Saved data entries

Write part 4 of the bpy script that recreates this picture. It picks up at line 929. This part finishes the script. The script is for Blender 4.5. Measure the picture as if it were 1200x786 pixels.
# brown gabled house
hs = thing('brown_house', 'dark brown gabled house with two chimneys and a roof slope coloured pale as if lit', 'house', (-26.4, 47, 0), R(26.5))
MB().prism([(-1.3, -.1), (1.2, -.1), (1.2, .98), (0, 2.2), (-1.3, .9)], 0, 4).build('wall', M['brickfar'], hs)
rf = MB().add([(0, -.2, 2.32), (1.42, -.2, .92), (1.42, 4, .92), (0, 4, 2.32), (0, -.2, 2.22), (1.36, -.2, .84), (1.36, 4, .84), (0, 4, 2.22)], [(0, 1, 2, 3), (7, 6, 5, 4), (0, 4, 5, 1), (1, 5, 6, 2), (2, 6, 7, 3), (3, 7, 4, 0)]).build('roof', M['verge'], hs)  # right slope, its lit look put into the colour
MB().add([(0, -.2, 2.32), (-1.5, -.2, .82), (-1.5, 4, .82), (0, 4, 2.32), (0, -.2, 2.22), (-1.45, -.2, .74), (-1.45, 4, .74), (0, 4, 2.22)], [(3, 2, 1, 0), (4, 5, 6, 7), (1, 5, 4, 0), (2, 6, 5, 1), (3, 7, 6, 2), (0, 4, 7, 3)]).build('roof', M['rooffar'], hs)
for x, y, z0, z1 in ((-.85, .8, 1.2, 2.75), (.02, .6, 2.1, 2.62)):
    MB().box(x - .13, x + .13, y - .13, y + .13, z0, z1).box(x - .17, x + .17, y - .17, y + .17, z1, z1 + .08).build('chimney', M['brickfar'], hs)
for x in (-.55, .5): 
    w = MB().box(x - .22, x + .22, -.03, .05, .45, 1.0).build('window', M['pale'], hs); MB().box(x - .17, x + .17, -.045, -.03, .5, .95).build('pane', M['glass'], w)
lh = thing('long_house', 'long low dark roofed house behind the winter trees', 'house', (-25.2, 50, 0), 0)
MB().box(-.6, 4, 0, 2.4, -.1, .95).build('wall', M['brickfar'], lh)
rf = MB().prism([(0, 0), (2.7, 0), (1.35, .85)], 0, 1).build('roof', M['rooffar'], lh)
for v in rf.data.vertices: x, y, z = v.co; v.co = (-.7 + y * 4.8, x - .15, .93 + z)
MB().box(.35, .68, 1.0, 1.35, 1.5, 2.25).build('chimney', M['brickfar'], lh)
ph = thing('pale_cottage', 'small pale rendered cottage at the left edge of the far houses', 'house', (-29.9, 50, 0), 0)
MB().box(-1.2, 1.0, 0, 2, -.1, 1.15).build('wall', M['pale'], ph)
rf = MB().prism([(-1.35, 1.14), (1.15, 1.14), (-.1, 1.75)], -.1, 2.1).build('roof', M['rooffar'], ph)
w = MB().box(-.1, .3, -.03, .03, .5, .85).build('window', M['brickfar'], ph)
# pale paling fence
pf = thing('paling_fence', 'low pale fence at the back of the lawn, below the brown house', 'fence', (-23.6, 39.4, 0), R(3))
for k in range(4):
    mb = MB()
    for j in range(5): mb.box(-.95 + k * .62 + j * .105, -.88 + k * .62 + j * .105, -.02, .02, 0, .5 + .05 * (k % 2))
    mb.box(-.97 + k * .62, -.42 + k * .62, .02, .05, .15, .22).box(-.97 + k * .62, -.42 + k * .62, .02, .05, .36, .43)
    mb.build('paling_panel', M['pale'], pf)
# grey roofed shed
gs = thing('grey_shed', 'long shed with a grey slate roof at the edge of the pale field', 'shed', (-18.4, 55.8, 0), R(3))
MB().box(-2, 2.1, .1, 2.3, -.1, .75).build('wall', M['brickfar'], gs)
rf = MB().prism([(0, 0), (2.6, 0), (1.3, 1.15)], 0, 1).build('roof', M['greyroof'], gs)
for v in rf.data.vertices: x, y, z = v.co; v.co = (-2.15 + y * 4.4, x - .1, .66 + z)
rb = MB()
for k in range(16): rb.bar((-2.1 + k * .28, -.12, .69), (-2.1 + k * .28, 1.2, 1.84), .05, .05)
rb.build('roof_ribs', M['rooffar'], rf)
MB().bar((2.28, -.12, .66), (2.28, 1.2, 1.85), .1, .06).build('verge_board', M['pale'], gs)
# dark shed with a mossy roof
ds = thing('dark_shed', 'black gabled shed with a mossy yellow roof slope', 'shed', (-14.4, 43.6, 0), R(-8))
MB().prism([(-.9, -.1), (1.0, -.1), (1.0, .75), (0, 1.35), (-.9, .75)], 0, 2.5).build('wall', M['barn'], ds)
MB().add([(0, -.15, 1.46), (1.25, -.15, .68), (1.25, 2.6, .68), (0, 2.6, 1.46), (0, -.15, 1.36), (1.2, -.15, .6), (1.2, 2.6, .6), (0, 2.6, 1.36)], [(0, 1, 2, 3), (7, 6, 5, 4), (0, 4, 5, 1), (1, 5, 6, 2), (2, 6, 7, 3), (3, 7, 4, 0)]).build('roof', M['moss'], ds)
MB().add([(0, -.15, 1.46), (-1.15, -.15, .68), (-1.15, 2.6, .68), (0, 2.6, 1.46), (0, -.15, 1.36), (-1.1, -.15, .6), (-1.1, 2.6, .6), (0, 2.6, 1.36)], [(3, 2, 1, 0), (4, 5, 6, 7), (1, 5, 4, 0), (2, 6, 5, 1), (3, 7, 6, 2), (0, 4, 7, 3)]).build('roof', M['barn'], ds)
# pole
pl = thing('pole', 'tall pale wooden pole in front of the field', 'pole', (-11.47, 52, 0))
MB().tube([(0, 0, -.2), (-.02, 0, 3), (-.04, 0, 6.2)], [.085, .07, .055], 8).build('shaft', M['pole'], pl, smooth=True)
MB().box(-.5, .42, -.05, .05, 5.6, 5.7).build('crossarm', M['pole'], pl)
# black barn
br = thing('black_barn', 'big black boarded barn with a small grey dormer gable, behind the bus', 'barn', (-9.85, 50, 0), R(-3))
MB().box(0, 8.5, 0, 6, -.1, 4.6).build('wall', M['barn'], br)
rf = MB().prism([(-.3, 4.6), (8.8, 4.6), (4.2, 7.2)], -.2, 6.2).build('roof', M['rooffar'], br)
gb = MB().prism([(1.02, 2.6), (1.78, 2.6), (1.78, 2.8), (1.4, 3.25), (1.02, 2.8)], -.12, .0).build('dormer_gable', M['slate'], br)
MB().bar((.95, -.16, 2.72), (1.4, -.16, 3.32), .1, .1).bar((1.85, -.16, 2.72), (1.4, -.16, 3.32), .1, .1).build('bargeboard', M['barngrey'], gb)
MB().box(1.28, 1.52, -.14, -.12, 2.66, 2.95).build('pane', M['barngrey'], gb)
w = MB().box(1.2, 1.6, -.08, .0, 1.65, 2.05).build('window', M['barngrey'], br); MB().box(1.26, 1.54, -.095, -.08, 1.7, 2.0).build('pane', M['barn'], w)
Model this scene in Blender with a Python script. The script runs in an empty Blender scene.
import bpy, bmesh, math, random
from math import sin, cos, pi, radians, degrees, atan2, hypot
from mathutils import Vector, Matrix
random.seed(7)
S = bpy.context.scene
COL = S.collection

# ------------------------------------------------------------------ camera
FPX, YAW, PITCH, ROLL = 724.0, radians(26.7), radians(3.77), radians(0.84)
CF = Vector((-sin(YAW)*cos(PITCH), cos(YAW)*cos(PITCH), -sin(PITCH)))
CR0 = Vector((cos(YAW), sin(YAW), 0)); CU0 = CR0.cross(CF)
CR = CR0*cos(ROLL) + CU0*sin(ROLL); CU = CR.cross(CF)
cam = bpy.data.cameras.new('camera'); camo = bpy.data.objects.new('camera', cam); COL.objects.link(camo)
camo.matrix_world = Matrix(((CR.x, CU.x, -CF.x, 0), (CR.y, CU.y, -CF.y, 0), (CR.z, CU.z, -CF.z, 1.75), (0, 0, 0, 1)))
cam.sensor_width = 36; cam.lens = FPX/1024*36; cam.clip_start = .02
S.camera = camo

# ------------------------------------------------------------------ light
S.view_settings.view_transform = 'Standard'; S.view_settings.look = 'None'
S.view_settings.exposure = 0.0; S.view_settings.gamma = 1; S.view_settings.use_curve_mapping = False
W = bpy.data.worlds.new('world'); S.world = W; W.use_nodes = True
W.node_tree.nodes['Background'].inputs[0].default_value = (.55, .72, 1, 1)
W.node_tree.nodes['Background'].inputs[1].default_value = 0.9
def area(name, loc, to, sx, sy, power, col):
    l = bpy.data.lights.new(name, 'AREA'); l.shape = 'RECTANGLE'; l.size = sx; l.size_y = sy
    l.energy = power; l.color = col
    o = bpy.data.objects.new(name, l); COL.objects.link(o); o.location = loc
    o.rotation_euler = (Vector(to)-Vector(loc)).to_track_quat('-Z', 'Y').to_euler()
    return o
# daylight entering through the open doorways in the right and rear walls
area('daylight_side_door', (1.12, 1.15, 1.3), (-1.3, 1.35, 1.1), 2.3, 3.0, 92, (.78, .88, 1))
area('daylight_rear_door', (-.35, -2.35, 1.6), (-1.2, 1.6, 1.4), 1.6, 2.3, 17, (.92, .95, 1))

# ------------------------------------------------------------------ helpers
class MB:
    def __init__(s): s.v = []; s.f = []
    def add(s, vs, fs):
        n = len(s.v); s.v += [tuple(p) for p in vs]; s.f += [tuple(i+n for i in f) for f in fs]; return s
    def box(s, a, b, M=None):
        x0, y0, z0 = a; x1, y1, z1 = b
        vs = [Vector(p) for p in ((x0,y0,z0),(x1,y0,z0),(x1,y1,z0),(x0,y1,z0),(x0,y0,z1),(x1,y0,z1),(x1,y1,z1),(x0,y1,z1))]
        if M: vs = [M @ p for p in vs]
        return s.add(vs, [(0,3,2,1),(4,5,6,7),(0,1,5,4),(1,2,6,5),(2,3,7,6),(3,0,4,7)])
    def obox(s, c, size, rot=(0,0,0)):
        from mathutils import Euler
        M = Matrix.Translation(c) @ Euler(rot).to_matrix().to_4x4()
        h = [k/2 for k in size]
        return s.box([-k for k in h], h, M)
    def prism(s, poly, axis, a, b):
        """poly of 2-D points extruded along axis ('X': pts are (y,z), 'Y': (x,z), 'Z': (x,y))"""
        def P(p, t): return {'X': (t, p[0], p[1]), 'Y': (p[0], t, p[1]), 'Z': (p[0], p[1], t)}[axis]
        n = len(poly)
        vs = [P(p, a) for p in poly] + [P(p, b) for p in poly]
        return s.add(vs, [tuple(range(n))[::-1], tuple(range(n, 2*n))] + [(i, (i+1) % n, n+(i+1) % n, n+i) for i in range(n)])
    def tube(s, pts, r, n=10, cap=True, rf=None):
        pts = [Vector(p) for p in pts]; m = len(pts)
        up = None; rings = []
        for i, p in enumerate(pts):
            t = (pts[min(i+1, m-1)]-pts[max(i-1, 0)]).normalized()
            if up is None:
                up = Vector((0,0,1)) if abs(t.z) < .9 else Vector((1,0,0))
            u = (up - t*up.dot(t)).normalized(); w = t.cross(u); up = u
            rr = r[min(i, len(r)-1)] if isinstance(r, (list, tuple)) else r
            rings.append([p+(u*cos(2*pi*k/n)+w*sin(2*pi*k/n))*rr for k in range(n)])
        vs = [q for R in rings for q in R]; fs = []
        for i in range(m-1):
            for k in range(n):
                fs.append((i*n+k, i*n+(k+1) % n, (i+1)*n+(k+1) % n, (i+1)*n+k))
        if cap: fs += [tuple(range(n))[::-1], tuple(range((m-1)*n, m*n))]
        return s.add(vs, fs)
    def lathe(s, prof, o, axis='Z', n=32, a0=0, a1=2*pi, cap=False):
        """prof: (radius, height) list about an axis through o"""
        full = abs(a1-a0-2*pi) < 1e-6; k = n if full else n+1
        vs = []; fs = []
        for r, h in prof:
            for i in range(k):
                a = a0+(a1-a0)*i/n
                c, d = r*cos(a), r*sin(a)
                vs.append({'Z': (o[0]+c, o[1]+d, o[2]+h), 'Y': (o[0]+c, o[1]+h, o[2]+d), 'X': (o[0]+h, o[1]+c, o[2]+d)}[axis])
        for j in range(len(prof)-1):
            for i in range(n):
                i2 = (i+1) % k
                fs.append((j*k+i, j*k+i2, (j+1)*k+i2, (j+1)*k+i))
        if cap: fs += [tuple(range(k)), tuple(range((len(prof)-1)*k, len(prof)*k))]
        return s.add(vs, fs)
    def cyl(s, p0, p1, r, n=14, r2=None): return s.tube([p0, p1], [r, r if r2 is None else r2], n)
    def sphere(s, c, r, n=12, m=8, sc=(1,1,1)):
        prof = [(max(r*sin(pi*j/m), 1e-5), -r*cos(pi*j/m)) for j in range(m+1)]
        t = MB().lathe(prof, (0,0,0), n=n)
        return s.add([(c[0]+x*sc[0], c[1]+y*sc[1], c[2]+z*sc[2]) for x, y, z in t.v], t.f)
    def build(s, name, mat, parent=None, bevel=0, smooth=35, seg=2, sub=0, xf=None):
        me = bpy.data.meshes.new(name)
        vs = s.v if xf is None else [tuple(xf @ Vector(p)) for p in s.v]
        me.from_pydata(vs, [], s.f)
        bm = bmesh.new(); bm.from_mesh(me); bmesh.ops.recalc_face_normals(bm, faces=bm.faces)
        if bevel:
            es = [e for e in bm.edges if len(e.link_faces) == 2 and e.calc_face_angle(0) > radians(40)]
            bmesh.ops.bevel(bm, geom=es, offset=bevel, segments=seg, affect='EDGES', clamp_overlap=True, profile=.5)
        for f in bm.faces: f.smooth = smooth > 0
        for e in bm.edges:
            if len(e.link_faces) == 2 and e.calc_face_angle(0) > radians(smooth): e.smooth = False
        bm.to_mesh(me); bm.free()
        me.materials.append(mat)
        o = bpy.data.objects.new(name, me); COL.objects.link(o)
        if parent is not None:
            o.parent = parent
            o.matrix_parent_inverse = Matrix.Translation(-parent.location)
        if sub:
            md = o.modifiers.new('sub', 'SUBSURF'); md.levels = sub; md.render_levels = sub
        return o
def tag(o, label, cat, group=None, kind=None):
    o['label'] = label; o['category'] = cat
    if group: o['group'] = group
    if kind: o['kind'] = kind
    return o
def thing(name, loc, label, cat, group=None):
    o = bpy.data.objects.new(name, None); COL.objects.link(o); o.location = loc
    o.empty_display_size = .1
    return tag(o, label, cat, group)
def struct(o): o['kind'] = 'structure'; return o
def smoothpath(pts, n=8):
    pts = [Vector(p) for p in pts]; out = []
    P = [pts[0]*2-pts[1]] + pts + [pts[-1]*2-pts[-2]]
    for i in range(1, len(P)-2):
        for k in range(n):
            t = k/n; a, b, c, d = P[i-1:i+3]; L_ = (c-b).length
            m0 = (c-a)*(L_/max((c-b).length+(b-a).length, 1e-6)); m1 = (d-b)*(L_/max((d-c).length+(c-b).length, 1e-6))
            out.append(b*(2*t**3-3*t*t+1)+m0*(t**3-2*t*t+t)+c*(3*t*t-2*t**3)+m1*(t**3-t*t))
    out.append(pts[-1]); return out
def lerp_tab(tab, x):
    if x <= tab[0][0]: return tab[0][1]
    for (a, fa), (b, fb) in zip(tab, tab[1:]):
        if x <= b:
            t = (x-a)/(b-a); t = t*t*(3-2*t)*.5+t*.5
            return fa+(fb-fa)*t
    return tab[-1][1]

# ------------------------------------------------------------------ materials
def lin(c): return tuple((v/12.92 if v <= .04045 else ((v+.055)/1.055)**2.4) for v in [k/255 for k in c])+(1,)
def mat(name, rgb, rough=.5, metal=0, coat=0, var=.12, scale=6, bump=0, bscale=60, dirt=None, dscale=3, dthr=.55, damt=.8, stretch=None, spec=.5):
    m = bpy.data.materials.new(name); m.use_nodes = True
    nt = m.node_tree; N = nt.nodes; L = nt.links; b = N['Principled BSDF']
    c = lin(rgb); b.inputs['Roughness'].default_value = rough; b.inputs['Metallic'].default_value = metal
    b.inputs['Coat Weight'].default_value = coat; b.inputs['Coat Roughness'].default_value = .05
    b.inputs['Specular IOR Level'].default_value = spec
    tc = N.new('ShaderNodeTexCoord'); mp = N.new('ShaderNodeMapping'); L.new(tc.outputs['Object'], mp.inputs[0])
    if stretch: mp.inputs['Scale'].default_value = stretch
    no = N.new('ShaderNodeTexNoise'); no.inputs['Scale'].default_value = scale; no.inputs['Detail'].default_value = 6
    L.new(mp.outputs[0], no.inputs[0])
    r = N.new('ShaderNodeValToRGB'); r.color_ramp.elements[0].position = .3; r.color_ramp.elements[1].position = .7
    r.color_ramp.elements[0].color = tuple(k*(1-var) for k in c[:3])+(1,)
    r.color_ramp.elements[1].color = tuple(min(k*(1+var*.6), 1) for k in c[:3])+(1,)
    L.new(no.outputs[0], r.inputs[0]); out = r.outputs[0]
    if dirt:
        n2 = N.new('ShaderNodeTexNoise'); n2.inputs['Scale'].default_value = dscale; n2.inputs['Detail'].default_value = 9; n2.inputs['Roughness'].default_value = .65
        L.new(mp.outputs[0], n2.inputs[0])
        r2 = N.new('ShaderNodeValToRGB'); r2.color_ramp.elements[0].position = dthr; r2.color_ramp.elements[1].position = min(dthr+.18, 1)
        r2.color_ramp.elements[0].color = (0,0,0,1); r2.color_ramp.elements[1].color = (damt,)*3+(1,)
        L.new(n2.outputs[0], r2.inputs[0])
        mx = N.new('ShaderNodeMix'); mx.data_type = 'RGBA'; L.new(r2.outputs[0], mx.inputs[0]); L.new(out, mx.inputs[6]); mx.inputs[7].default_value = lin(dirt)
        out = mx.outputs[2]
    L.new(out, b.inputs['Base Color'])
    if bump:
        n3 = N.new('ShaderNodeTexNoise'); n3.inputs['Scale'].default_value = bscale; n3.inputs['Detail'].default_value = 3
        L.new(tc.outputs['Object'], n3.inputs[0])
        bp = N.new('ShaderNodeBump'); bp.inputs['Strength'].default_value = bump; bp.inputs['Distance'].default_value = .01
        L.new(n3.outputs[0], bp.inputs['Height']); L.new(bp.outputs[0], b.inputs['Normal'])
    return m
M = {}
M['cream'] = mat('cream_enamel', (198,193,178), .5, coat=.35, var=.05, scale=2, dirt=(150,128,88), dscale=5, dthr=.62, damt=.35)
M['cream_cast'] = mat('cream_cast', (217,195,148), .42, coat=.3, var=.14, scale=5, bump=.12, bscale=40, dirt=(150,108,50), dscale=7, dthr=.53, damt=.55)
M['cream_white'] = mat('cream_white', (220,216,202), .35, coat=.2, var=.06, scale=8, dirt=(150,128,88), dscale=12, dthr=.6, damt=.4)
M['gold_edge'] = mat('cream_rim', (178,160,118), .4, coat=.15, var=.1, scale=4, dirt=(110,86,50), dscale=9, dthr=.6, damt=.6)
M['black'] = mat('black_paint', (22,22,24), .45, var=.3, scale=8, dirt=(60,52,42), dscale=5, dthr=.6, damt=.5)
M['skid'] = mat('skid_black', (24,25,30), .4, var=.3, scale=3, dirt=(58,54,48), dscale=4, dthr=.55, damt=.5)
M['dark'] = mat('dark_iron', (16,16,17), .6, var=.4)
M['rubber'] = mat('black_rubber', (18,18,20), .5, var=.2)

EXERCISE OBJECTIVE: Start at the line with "Model this scene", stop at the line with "S.camera = camo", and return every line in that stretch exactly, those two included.

EXERCISE OUTPUT:
Model this scene in Blender with a Python script. The script runs in an empty Blender scene.
import bpy, bmesh, math, random
from math import sin, cos, pi, radians, degrees, atan2, hypot
from mathutils import Vector, Matrix
random.seed(7)
S = bpy.context.scene
COL = S.collection

# ------------------------------------------------------------------ camera
FPX, YAW, PITCH, ROLL = 724.0, radians(26.7), radians(3.77), radians(0.84)
CF = Vector((-sin(YAW)*cos(PITCH), cos(YAW)*cos(PITCH), -sin(PITCH)))
CR0 = Vector((cos(YAW), sin(YAW), 0)); CU0 = CR0.cross(CF)
CR = CR0*cos(ROLL) + CU0*sin(ROLL); CU = CR.cross(CF)
cam = bpy.data.cameras.new('camera'); camo = bpy.data.objects.new('camera', cam); COL.objects.link(camo)
camo.matrix_world = Matrix(((CR.x, CU.x, -CF.x, 0), (CR.y, CU.y, -CF.y, 0), (CR.z, CU.z, -CF.z, 1.75), (0, 0, 0, 1)))
cam.sensor_width = 36; cam.lens = FPX/1024*36; cam.clip_start = .02
S.camera = camo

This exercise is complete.